# STATED EXERCISE
Please pull out every line that includes the string "this".

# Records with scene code
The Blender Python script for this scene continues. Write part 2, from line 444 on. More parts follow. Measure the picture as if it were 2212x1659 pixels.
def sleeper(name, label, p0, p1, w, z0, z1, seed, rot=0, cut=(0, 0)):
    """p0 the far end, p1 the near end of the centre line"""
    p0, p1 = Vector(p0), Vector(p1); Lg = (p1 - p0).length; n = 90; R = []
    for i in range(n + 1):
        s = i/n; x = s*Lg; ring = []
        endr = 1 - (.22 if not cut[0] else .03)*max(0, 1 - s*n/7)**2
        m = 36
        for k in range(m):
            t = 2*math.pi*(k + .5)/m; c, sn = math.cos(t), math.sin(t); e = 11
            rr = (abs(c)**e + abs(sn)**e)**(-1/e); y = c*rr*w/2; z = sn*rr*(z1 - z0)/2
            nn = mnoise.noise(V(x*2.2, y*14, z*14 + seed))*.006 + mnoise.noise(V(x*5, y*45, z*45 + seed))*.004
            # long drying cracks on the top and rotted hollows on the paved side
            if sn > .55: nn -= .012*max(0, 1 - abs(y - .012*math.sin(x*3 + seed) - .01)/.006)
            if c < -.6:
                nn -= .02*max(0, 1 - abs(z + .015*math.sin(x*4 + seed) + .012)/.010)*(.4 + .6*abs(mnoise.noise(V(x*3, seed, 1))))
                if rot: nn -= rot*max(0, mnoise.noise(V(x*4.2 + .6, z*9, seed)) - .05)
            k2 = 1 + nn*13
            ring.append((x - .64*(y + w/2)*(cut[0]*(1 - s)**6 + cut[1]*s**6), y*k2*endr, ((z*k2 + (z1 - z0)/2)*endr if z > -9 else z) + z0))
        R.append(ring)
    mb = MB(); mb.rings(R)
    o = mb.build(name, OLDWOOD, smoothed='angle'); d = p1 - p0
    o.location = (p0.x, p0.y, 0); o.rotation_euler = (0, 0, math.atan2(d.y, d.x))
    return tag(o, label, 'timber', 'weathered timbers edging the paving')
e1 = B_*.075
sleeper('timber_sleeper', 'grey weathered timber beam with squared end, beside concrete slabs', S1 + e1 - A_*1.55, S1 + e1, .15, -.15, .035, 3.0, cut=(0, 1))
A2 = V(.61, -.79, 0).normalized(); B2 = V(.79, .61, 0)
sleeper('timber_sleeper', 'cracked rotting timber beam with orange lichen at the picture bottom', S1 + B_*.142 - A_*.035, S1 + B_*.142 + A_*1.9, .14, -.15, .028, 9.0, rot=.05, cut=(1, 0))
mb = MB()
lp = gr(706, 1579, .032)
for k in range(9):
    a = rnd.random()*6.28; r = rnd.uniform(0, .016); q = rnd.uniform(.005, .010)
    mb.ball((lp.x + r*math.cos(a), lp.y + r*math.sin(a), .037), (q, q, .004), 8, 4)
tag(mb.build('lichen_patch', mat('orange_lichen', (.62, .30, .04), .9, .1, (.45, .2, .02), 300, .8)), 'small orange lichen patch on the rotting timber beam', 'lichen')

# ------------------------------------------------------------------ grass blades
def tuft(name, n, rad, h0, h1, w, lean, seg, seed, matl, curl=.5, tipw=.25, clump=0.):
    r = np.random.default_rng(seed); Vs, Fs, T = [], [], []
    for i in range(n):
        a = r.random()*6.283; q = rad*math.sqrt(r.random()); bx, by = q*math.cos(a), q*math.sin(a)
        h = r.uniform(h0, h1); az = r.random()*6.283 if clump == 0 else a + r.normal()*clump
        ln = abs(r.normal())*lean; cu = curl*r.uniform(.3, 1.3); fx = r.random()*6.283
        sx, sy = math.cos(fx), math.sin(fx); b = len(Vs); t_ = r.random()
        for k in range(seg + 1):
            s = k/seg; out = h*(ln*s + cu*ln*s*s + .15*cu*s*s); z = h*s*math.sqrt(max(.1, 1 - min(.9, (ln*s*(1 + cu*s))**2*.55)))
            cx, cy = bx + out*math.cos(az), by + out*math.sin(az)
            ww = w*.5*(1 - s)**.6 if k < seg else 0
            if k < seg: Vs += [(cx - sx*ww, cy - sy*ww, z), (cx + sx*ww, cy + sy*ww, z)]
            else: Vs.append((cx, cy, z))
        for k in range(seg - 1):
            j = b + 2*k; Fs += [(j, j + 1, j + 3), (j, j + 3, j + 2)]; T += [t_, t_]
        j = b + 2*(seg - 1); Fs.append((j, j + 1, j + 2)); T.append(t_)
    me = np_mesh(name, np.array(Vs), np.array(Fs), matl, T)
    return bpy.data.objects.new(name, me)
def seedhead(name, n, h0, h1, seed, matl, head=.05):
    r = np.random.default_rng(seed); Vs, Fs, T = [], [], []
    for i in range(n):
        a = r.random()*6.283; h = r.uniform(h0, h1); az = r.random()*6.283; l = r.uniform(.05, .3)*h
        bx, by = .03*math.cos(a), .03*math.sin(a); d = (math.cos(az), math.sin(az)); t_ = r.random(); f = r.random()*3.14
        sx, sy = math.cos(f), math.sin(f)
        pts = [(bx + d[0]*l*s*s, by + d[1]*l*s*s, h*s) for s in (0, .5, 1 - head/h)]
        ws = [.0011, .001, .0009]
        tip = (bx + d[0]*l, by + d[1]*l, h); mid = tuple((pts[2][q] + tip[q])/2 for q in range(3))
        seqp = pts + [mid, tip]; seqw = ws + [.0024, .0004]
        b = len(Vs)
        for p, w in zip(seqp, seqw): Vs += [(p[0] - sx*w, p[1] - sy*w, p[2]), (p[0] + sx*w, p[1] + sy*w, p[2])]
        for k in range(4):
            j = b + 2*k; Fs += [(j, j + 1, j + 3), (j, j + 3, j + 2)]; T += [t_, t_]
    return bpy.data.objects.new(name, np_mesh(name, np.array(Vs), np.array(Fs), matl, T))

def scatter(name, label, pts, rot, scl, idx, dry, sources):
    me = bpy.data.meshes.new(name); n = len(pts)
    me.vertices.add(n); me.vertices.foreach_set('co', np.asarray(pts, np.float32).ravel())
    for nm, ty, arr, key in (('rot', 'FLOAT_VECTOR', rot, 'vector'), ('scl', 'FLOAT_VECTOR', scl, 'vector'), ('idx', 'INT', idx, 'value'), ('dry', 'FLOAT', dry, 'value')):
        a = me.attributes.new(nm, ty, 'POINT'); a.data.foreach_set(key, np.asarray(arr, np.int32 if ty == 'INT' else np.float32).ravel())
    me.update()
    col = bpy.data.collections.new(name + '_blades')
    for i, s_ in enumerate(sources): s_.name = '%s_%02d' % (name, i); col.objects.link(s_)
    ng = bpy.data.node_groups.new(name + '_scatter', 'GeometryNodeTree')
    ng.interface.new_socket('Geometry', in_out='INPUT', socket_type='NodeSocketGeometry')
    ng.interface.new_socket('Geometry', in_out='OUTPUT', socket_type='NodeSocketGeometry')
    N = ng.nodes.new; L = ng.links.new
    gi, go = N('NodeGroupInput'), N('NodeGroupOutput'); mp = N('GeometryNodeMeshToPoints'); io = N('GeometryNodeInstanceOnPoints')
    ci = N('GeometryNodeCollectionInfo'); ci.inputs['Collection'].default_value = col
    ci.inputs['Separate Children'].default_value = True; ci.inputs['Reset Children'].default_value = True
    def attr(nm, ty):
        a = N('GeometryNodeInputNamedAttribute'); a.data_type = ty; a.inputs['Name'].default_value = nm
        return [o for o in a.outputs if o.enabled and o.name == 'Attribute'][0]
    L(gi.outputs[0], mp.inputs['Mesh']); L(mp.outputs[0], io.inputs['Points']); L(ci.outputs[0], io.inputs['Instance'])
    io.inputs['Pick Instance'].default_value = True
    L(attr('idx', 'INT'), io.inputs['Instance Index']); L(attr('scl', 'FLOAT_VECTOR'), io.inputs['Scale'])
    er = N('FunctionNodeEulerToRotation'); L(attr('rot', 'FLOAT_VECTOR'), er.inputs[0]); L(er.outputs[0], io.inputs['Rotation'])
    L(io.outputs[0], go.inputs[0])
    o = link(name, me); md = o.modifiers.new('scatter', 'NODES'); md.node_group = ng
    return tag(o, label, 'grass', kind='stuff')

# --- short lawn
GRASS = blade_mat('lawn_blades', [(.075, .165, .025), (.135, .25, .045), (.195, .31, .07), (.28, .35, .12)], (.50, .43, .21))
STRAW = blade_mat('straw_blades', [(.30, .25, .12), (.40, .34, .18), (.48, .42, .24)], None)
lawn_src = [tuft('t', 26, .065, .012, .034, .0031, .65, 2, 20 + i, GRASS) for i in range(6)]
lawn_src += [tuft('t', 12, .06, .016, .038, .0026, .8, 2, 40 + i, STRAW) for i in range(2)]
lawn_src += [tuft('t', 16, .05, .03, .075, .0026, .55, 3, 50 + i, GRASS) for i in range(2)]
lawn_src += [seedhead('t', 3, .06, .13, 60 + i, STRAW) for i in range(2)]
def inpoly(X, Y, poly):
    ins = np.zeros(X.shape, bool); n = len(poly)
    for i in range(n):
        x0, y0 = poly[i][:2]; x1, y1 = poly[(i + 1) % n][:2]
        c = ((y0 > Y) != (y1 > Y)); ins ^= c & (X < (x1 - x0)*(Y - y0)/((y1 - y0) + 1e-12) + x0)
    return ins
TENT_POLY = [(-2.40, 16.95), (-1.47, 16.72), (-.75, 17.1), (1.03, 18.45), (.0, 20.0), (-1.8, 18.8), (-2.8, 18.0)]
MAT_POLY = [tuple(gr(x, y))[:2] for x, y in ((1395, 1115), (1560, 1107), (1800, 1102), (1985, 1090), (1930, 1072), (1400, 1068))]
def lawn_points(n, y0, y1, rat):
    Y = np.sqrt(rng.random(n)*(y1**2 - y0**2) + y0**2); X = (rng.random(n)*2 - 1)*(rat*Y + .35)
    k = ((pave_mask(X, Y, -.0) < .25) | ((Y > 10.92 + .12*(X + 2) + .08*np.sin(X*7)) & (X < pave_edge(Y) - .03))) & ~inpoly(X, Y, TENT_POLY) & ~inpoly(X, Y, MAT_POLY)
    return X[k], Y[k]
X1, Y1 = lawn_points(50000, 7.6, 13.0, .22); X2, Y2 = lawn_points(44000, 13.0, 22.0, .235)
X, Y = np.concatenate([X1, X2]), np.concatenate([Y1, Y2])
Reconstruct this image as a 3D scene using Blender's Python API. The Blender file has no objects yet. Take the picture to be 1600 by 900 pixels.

# RIGHT ANSWER
The Blender Python script for this scene continues. Write part 2, from line 444 on. More parts follow. Measure the picture as if it were 2212x1659 pixels.
Reconstruct this image as a 3D scene using Blender's Python API. The Blender file has no objects yet. Take the picture to be 1600 by 900 pixels.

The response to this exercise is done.